**What this task involves**:
In the data, extract each line that holds the string "from".

**Data section**:

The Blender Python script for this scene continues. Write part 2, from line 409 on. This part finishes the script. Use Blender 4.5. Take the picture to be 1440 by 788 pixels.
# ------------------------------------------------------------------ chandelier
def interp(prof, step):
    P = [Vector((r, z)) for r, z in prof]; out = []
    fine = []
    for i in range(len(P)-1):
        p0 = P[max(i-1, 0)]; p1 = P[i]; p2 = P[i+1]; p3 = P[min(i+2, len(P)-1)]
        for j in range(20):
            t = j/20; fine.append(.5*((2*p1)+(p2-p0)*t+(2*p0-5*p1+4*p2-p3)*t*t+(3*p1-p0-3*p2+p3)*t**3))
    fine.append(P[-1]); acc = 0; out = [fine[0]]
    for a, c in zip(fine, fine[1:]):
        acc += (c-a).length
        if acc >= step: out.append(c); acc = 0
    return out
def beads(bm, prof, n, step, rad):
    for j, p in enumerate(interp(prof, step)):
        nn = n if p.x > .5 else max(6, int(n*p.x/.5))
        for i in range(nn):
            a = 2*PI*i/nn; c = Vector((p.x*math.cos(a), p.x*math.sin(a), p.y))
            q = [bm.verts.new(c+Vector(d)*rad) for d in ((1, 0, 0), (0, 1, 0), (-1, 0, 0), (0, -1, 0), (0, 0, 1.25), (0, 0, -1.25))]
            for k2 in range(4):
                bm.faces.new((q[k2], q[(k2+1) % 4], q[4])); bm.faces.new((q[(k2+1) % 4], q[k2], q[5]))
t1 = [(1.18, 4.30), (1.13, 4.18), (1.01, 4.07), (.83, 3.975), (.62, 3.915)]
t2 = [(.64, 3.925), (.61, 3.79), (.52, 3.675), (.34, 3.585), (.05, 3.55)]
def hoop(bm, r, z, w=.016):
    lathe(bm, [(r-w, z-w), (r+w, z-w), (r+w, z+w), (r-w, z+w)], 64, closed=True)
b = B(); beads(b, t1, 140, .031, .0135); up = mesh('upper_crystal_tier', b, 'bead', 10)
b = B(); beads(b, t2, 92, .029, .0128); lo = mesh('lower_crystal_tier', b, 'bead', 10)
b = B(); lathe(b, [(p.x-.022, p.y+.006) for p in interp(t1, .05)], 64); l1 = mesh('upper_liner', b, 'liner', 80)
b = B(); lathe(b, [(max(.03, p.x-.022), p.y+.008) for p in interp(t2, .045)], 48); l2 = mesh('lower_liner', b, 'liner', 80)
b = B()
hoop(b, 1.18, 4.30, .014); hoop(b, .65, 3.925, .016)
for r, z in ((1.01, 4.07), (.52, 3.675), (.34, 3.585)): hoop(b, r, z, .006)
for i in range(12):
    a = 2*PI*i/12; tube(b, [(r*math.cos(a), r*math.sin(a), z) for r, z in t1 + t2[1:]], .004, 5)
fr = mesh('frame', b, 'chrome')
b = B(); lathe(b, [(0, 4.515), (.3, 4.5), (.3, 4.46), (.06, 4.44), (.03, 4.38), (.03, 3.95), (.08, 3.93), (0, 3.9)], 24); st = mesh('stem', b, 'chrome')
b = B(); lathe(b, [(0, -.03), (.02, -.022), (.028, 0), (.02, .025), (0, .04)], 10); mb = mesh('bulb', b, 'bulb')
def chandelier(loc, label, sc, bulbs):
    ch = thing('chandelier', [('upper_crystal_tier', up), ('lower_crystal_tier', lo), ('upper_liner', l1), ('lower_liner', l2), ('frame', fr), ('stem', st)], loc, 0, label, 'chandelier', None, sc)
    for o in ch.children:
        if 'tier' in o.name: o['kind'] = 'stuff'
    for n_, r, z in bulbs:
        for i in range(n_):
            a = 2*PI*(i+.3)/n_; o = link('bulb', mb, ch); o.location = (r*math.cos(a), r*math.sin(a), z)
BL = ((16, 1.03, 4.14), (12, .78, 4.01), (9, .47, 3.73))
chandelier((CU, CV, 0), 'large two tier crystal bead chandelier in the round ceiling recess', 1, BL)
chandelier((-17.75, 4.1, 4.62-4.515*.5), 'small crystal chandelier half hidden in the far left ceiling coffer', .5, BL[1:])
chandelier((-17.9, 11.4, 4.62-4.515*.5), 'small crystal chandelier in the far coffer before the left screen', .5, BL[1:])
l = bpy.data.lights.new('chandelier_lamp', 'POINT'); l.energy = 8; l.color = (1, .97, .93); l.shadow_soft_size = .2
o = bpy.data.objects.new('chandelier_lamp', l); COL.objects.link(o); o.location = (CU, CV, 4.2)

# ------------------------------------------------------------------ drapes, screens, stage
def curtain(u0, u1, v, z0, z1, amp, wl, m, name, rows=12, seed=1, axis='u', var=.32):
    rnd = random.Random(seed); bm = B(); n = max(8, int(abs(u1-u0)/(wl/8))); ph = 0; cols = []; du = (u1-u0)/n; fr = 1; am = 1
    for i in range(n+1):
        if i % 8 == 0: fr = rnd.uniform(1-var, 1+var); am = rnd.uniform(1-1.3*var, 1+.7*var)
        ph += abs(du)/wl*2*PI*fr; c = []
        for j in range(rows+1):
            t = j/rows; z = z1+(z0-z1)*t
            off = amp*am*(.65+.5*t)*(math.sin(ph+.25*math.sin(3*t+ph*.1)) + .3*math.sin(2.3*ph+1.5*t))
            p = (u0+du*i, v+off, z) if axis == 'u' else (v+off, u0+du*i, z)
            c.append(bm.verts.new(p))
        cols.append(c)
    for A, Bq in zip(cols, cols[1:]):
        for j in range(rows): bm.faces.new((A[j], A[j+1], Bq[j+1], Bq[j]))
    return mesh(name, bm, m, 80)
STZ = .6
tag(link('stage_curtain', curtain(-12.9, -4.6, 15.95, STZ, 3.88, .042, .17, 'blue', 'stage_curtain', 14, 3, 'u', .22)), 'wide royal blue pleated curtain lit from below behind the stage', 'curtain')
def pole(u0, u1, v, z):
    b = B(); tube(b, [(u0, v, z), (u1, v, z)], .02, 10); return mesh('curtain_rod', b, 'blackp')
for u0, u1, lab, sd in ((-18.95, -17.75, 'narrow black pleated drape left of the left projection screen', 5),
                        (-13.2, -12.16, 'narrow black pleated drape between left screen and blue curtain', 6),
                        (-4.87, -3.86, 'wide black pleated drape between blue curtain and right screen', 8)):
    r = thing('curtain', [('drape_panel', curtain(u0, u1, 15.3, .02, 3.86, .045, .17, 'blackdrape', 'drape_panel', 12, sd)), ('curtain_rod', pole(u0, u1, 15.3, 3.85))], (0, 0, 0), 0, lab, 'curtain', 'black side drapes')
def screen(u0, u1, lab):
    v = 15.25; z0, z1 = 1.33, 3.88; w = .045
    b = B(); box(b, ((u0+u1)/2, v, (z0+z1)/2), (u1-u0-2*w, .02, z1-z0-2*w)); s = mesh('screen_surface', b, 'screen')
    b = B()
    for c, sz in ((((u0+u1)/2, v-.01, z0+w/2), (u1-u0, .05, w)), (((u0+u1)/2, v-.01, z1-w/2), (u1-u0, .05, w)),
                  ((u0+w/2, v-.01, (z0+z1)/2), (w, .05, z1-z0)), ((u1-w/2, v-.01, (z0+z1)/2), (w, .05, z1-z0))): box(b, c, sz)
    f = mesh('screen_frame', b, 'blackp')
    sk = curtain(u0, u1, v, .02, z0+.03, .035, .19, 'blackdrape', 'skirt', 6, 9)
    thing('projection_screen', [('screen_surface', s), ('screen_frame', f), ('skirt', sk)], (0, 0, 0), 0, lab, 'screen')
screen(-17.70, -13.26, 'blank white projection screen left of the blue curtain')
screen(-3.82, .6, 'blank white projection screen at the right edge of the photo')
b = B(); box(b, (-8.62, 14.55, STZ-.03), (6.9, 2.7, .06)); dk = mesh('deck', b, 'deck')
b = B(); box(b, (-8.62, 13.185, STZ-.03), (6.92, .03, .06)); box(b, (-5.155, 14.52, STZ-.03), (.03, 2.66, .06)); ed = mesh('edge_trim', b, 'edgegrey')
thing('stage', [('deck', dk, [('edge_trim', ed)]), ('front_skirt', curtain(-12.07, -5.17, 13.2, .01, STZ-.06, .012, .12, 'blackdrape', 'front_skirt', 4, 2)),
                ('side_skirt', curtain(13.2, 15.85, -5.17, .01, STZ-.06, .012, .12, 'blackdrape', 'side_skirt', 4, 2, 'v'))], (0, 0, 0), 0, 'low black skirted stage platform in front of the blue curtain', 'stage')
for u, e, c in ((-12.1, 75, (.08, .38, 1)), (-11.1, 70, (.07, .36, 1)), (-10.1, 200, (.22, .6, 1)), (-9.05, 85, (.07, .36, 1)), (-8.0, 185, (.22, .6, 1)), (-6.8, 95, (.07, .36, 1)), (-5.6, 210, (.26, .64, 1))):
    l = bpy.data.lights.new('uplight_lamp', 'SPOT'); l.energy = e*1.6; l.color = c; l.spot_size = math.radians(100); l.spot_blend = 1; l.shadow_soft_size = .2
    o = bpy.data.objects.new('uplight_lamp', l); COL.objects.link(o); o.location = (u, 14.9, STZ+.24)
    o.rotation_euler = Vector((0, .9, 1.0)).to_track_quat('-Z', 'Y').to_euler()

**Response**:
The Blender Python script for this scene continues. Write part 2, from line 409 on. This part finishes the script. Use Blender 4.5. Take the picture to be 1440 by 788 pixels.
tag(link('stage_curtain', curtain(-12.9, -4.6, 15.95, STZ, 3.88, .042, .17, 'blue', 'stage_curtain', 14, 3, 'u', .22)), 'wide royal blue pleated curtain lit from below behind the stage', 'curtain')